Il “Princess Margriet Award” per il 2014 va anche a Teodor Celakovski, attivista croato che opera a Zagabria: nel suo intervento ha focalizzato le linee guida della sua azione, che mira al coinvolgimento e alla sensibilizzazione della cittadinanza.

Poi, conclusa la prima parte di lavori, si è passati alla cerimonia vera e propria, alla presenza della Principessa Margriet d’Olanda e della Commissaria europea alla cultura, Vassiliou. È stato Ugo Mattei a fare la prolusione per il Valle Occupato: “non sono un occupante, sono un avvocato” ha dichiarato Mattei, che si è lanciato in una articolata e appassionata discussione sul senso e il valore di parole come “legge”, “legalità” e “legittimità”. Per Mattei l’occupazione del Valle è stato un atto certo illegale, ma dopo pochissimo si è capito che quella illegalità si mutava in un senso di comunità critico nei confronti del modo di vivere attuale. Dunque, si chiede il giurista, anche ricordando il recente referendum in Crimea: “cosa significa illegale? Si può avere una visione della legge diversa dallo status quo? Si può cambiare la legge con la legge?”. Per Mattei l’esperienza del Valle pone l’attenzione su alcuni concetti chiave: networking, diffusione del potere e inclusione. Nell’emozione condivisa, e accompagnata da tanti applausi, la sparuta rappresentanza del Teatro Valle Occupato ha ricevuto l’ambito riconoscimento. Che si trasforma, simbolicamente, in una “patata bollente” per l’amministrazione locale e nazionale: se il Comune di Roma ha aperto un tavolo per lo studio di una “exit strategy” dell’Occupazione, di fatto a livello europeo questo tentativo di porre domande serie e concrete – non solo al sistema teatrale – viene valutato come foriero di sviluppi e di sicuro interesse. Insomma: per l’Europa è un modello da studiare, e incoraggiare, per Roma, qualcosa di imbarazzante, di cui sbarazzarsi in fretta (sennò chi le paga le bollette?).
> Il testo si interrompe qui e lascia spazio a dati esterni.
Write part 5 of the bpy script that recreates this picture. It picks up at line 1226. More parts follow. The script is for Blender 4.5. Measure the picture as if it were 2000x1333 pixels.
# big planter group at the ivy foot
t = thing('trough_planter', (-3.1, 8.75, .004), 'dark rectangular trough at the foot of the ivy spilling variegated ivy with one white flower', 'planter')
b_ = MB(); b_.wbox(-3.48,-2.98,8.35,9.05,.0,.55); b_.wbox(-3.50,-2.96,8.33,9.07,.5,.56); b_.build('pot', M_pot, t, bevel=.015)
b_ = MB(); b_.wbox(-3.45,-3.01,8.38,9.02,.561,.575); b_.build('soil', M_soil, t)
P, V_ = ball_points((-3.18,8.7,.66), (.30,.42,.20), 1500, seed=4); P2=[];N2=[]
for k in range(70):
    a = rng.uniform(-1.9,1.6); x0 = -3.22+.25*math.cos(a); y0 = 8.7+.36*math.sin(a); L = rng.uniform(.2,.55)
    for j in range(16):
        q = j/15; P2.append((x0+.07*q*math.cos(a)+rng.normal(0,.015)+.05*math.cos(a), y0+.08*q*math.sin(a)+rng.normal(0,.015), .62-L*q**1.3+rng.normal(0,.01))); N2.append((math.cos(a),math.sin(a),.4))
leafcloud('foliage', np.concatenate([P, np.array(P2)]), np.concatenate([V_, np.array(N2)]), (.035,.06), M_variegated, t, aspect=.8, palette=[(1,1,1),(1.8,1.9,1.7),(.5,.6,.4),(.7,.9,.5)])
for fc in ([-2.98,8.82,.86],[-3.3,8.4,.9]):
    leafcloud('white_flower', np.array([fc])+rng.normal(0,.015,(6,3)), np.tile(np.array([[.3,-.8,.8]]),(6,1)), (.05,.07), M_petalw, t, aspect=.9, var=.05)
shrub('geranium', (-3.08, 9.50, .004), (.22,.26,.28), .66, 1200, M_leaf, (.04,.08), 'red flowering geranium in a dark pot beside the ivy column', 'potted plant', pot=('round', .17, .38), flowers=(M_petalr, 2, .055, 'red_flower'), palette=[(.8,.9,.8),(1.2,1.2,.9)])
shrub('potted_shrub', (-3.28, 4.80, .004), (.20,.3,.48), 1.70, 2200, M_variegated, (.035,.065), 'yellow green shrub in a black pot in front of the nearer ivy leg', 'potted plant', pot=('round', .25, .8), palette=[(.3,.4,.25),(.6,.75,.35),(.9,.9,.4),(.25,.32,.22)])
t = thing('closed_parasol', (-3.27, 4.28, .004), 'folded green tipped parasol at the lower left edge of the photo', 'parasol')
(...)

Il nodo, qua, è la lungimiranza: come pensiamo la cultura a Roma tra cinque o dieci anni? Che ruolo hanno o avranno quelle “istituzioni culturali” che dovrebbero essere ponte e mediazione tra individuo e Stato?

Difficile scrivere queste righe mentre la magistratura sgombra un altro vivace centro cittadino come l’Angelo Mai, con accuse pesantissime.
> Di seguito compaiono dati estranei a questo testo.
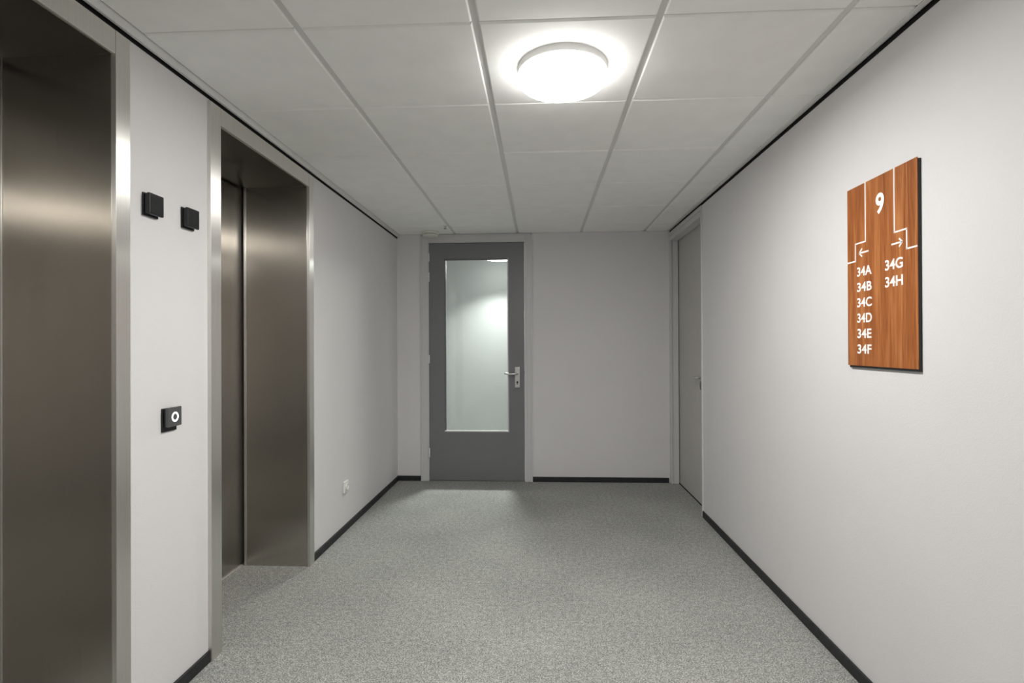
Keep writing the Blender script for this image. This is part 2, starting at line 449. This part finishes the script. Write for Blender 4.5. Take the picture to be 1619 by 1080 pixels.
# ------------------------------------------------------------------ wall socket
def make_socket():
    y, z = 3.713, .310
    r = empty('wall_socket', (XL, y, z))
    mb = MB(); mb.box(XL, XL+.012, y-.041, y+.041, z-.040, z+.040, M['white'], .004, 3); p = mb.build('cover_plate', r)
    mb = MB()
    mb.lathe([(.0, .004), (.018, .004), (.0195, .0155), (.022, .016), (.024, .013), (.024, 0)], M['white'], T((XL+.004, y, z)) @ LX_IN, 40)
    q = mb.build('socket_insert', r)
    mb = MB()
    for s in (-1, 1): mb.tube([(XL+.006, y+s*.0095, z), (XL+.0088, y+s*.0095, z)], .0025, M['gap'], 12)
    mb.build('pin_hole', q)
    return r
tag(make_socket(), 'small white wall socket low on the wall beyond the farther lift', 'socket')

# ------------------------------------------------------------------ ceiling lamps
def make_lamp(x, y, m, power, spread, col, tilt=0):
    r = empty('ceiling_lamp', (x, y, ZC))
    mb = MB()
    mb.lathe([(0, .003), (.166, .003), (.1695, -.002), (.1695, -.026), (.166, -.029), (0, -.029)], M['white'], T((x, y, ZC)), 72); mb.build('base_ring', r)
    mb = MB()
    pr = [(.160, -.028), (.1685, -.0285), (.170, -.031), (.170, -.044)]
    for k in range(1, 9):
        a = k/8*math.pi/2; pr.append((.145 + .025*math.cos(a), -.044 - .026*math.sin(a)))
    pr += [(.10, -.0725), (.05, -.0745), (0, -.075)]
    mb.lathe(pr, m, T((x, y, ZC)), 72)
    d = mb.build('diffuser', r); d['label'] = 'glowing white drum diffuser'
    li = bpy.data.lights.new('lamp_light', 'AREA'); li.shape = 'DISK'; li.size = .33; li.energy = power; li.spread = math.radians(spread); li.color = col
    lo = bpy.data.objects.new('lamp_light', li); COL.objects.link(lo); lo.parent = r; lo.location = (0, 0, -.077); lo.rotation_euler = (math.radians(-tilt), 0, 0)
    return r
lamp = make_lamp(.0912, 2.062, M['lamp'], 28, 180, (1.0, .985, .95))
tag(lamp, 'large glowing round lamp on a lobby ceiling tile', 'ceiling lamp', 'round ceiling lamps')
M['lamp_b'] = emit('lamp_diffuser_dim', (1.0, .985, .95), 11.0)
lb = tag(make_lamp(.0912, -.338, M['lamp_b'], 19, 180, (1.0, .985, .95)), 'round lamp on the lobby ceiling right behind the viewpoint', 'ceiling lamp', 'round ceiling lamps')
c = tag(copy_tree(lb), 'round lamp on the lobby ceiling far behind the viewpoint'); c.location.y = -4.938
far = make_lamp(-.47, 6.24, M['lamp_far'], 74, 130, (1.0, 1.0, .95), 20)
tag(far, 'round corridor lamp showing through the top edge of the door glass', 'ceiling lamp', 'round ceiling lamps')

for x, lab in ((-2.87, 'added unseen round lamp on the corridor ceiling behind the lift wall'), (1.93, 'added unseen round lamp on the corridor ceiling behind the flush door')):
    tag(make_lamp(x, 6.24, M['lamp_far'], 13, 180, (1.0, 1.0, .95)), lab, 'ceiling lamp', 'round ceiling lamps')  # unseen extra lamps, added to even the light on the corridor wall

# ------------------------------------------------------------------ smoke detector, sprinkler
r = tag(empty('smoke_detector', (-1.018, 4.985, ZC)), 'cream round smoke detector on the ceiling above the dark door', 'smoke detector')
mb = MB(); mb.lathe([(0, 0), (.074, 0), (.076, -.003), (.076, -.024), (.072, -.027), (0, -.027)], M['offwhite'], T((-1.018, 4.985, ZC)), 56); mb.build('base', r)
mb = MB(); mb.lathe([(0, -.027), (.062, -.027), (.062, -.031), (0, -.031)], M['gap'], T((-1.018, 4.985, ZC)), 56); mb.build('smoke_slot', r)
mb = MB(); mb.lathe([(0, -.031), (.071, -.031), (.072, -.036), (.066, -.046), (.045, -.050), (.02, -.051), (0, -.051)], M['offwhite'], T((-1.018, 4.985, ZC)), 56); mb.build('sensor_head', r)
r = tag(empty('sprinkler_head', (-.838, 4.745, ZC)), 'tiny metal sprinkler head on the ceiling beside the smoke detector', 'sprinkler')
mb = MB(); mb.lathe([(0, .01), (.020, .01), (.020, -.002), (.012, -.006), (0, -.006)], M['white'], T((-.838, 4.745, ZC)), 28); mb.build('rosette', r)
mb = MB(); mb.lathe([(0, -.006), (.007, -.006), (.006, -.018), (.003, -.022), (0, -.024)], M['chrome'], T((-.838, 4.745, ZC)), 20)
for s in (-1, 1): mb.tube([(-.835+s*.006, 4.745, ZC-.008), (-.835+s*.010, 4.745, ZC-.018), (-.835+s*.003, 4.745, ZC-.028)], .0018, M['chrome'], 8)
mb.build('nozzle', r)
mb = MB(); mb.lathe([(0, -.027), (.013, -.027), (.013, -.029), (0, -.029)], M['grey'], T((-.838, 4.745, ZC)), 20); mb.build('deflector', r)

# ------------------------------------------------------------------ sign
SX = 1.213
KS = 1.213/1.199
HE = 1.3009
sg = tag(empty('wall_sign', (XR, 1.962, 1.217)), 'brown wood directory sign with white room numbers on the right wall', 'sign')
mb = MB(); mb.box(SX+.0028, XR+.001, 1.7665*KS, 2.150*KS, 1.208, 1.896, M['black'], .0005, 1); b = mb.build('backing_shadow_board', sg); b['label'] = 'black backing board with a lower lip standing in for its shadow'  # backing reaches below the panel; that black lip stands for the cast shadow
mb = MB(); mb.box(SX, SX+.0028, 1.7680*KS, 2.1560*KS, HE+(1.217-HE)*KS, HE+(1.8935-HE)*KS, M['wood'], .0003, 1); w = mb.build('wood_panel', sg); w['label'] = 'walnut veneered front panel'
def flat(polys, name, lab):
    t = MB()
    for y0, z0, y1, z1, wd in polys:
        y0, y1, z0, z1 = y0*KS, y1*KS, HE+(z0-HE)*KS, HE+(z1-HE)*KS
        d = Vector((0, y1-y0, z1-z0)); L = d.length; d.normalize(); n = Vector((0, -d.z, d.y))
        q = bmesh.new(); a = Vector((SX-.0006, y0, z0)) ; b2 = Vector((SX-.0006, y1, z1))
        vs = [a+n*wd/2, a-n*wd/2, b2-n*wd/2, b2+n*wd/2]
        f = [q.verts.new(v) for v in vs] + [q.verts.new(v + Vector((.0007, 0, 0))) for v in vs]
        q.faces.new(f[:4]); q.faces.new(f[4:])
        for k in range(4): q.faces.new((f[k], f[(k+1) % 4], f[4+(k+1) % 4], f[4+k]))
        t.merge(q, M['letter'])
    o = t.build(name, sg); o['label'] = lab; return o
h = .0028
flat([(2.040, 1.8935, 2.040, 1.6765-h, .0055), (2.040+h, 1.6765, 2.1025+h, 1.6765, .0055), (2.1025, 1.6765, 2.1025, 1.6118-h, .0055), (2.1025, 1.6118, 2.156, 1.6118, .0055)], 'stepped_line', 'white stepped line on the left')
flat([(1.8785, 1.8935, 1.8785, 1.6755-h, .0055), (1.8785, 1.6755, 1.8176-h, 1.6755, .0055), (1.8176, 1.6755, 1.8176, 1.6100-h, .0055), (1.8176, 1.6100, 1.768, 1.6100, .0055)], 'stepped_line', 'white stepped line on the right')
flat([(2.0215, 1.6385, 2.076, 1.6385, .006), (2.0785, 1.6385, 2.0605, 1.6535, .006), (2.0785, 1.6385, 2.0605, 1.6235, .006)], 'arrow', 'white arrow pointing left')
flat([(1.8940, 1.6368, 1.8415, 1.6368, .006), (1.8390, 1.6368, 1.8555, 1.6508, .006), (1.8390, 1.6368, 1.8555, 1.6228, .006)], 'arrow', 'white arrow pointing right')
def text(body, y0, y1, z0, z1, name, lab, off=.022):
    y0, y1, z0, z1 = y0*KS, y1*KS, HE+(z0-HE)*KS, HE+(z1-HE)*KS
    cu = bpy.data.curves.new('t', 'FONT'); cu.body = body; cu.size = 1; cu.offset = off; cu.extrude = .008; cu.resolution_u = 8
    cu.space_character = 1.02
    o = bpy.data.objects.new('t', cu); COL.objects.link(o)
    bpy.context.view_layer.update()
    me = bpy.data.meshes.new_from_object(o.evaluated_get(bpy.context.evaluated_depsgraph_get()))
    COL.objects.unlink(o); bpy.data.objects.remove(o)
    xs = [v.co.x for v in me.vertices]; yy = [v.co.y for v in me.vertices]
    ax, bx, ay, by = min(xs), max(xs), min(yy), max(yy)
    t = bmesh.new(); t.from_mesh(me)
    for v in t.verts:
        fx = (v.co.x-ax)/(bx-ax); fy = (v.co.y-ay)/(by-ay)
        v.co = Vector((SX-.0006 if v.co.z > 0 else SX+.0001, y0+(y1-y0)*fx, z0+(z1-z0)*fy))
    g = MB(); g.merge(t, M['letter']); q = g.build(name, sg); q['label'] = lab
text('9', 1.978, 1.932, 1.757, 1.8315, 'floor_number', 'bold white digit nine', .03)
for k, c in enumerate('ABCDEF'):
    z = 1.5515 - k*.0579
    text('34'+c, 2.0935, 2.0045 + (.003 if c in 'EF' else 0), z, z+.0352, 'room_number', 'white number 34'+c)
for k, c in enumerate('GH'):
    z = 1.5515 - k*.0583
    text('34'+c, 1.9288, 1.8368, z, z+.0365, 'room_number', 'white number 34'+c)

# ------------------------------------------------------------------ camera (calibrated on the ceiling grid)
f, yaw, pitch, roll, v0, H = 849.14, .0516, .0037, -.0042, 542.04, 1.3009
cr, sr = math.cos(roll), math.sin(roll); cp, sp = math.cos(pitch), math.sin(pitch); cy, sy = math.cos(yaw), math.sin(yaw)
def world(v):
    X, Y, Z = v
    Y, Z = Y*cp - Z*sp, Y*sp + Z*cp
    return Vector((X*cy - Y*sy, X*sy + Y*cy, Z))
right, up, fwd = world((cr, 0, sr)), world((-sr, 0, cr)), world((0, 1, 0))
cam = bpy.data.objects.new('camera', bpy.data.cameras.new('camera')); COL.objects.link(cam)
mt = Matrix.Identity(4)
for i in range(3): mt[i][0], mt[i][1], mt[i][2] = right[i], up[i], -fwd[i]
mt[2][3] = H
cam.matrix_world = mt
cam.data.sensor_width = 36; cam.data.sensor_fit = 'HORIZONTAL'
cam.data.lens = f/1619*36; cam.data.shift_y = (v0-540)/1619
cam.data.clip_start = .02
scene.camera = cam

for o in bpy.data.objects:
    if '_w' in o: del o['_w']

# ------------------------------------------------------------------ world, view
w = bpy.data.worlds.new('world'); scene.world = w; w.use_nodes = True
w.node_tree.nodes['Background'].inputs[0].default_value = (0, 0, 0, 1)
scene.view_settings.view_transform = 'Standard'; scene.view_settings.look = 'None'
scene.view_settings.gamma = 1; scene.view_settings.use_curve_mapping = False
scene.view_settings.exposure = 0.13
scene.cycles.max_bounces = 14; scene.cycles.diffuse_bounces = 8; scene.cycles.glossy_bounces = 6
scene.cycles.transparent_max_bounces = 12
scene.cycles.use_denoising = True
scene.cycles.sample_clamp_indirect = 6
Difficile ripiombare nell’immobilismo romano dopo aver “fiutato” anche solo per un giorno, quanto e come si stia sviluppando la discussione attorno alle politiche culturali internazionali. Difficile prendere atto che il lavoro da fare, nel “BelPaese”, il paese “della Cultura, dell’Arte e del Sole”, sia ancora tanto.
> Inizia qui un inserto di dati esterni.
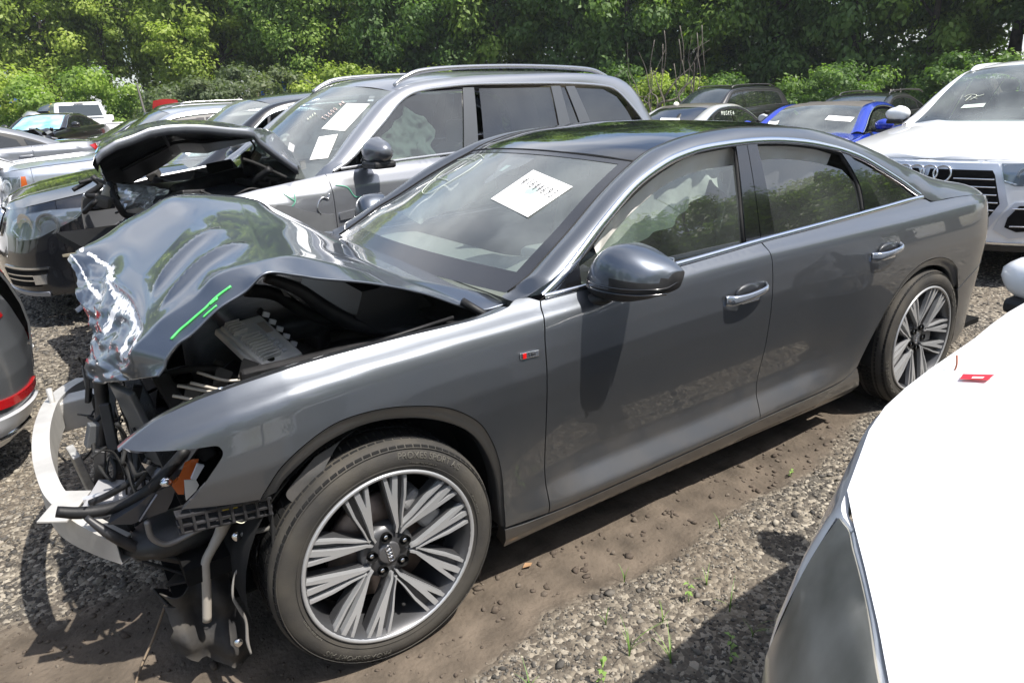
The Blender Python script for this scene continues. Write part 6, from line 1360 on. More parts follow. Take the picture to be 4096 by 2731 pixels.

Resta, però, la sensazione della grande sala del BOZAR di Bruxelles, affollata di grandi attivisti (c’era, ad esempio, la straordinaria Borka Pavicevic, fondatrice del “Centro di Decontaminazione Culturale” di Belgrado, molto importante per il ruolo svolto dopo la guerra balcanica; c’era Stefan Kaegi, fondatore del gruppo tedesco Rimini Protokoll: entrambi premiati alle precedenti edizioni), accorsi per applaudire e sostenere quel manipolo di “sciamannati” che ancora si danna per far sì che la battaglia culturale in Italia non diventi una sconfitta collettiva.